Tuning of exciton type by environmental screening

TL;DR

This paper presents a theoretical study on how environmental screening and interface properties influence exciton binding energies and electron-hole overlap in 2D material heterostructures, revealing controllable excitonic features.

Contribution

It introduces a variational method within the effective mass approximation to analyze excitons at 2D heterostructure interfaces, accounting for nonabrupt interfaces and environmental effects.

Findings

Interface-bound excitons are favorable only with small interface thickness or high dielectric screening.

Exciton binding energy and e-h overlap are tunable via interface width and dielectric environment.

The model applies to MoS₂/WS₂ heterostructures, highlighting environmental control of excitonic properties.

Abstract

We theoretically investigate the binding energy and electron-hole (e-h) overlap of excitonic states confined at the interface between two-dimensional materials with type-II band alignment, i.e., with lowest conduction and highest valence band edges placed in different materials, arranged in a side-by-side planar heterostructure.
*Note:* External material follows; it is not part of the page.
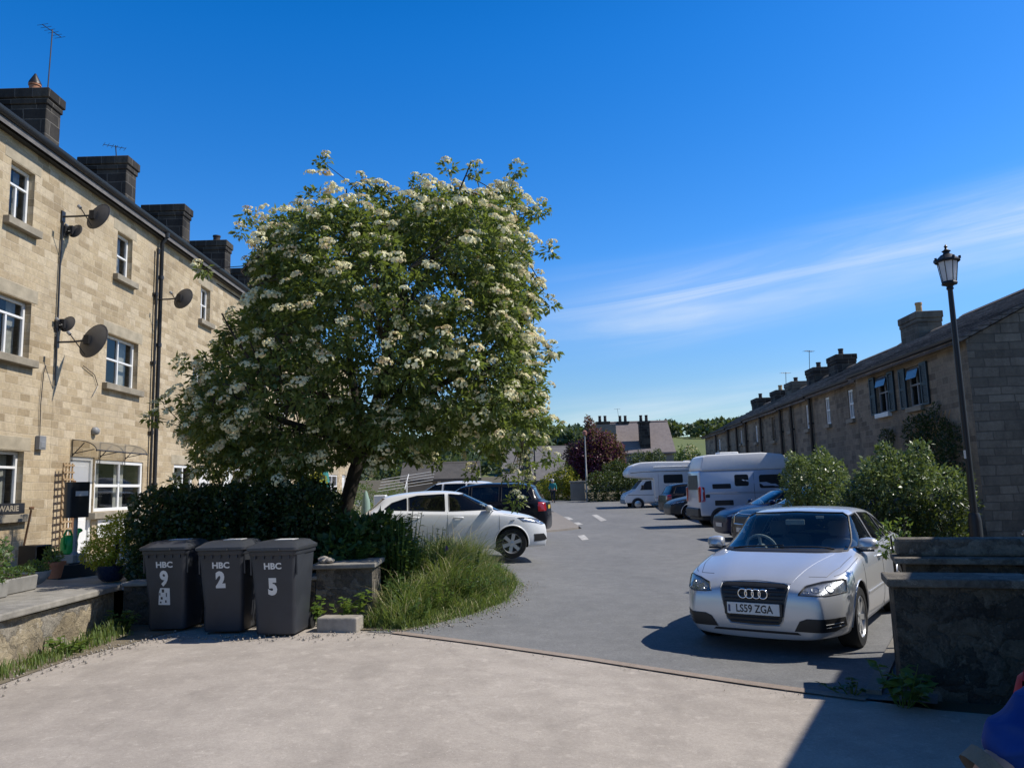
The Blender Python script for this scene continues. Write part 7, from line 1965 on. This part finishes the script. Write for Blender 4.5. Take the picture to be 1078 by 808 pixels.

We propose a variational procedure within the effective mass approximation to calculate the exciton ground state and apply our model to a monolayer MoS$_2$/WS$_2$ heterostructure. The role of nonabrupt interfaces between the materials is accounted for in our model by assuming a W$_x$Mo$_{1-x}$S$_2$ alloy around the interfacial region. Our results demonstrate that (i) interface-bound excitons are energetically favorable only for small interface thickness and/or for systems under high dielectric screening by the materials surrounding the monolayer, and that (ii) the interface exciton binding energy and its e-h overlap are controllable by the interface width and dielectric environment.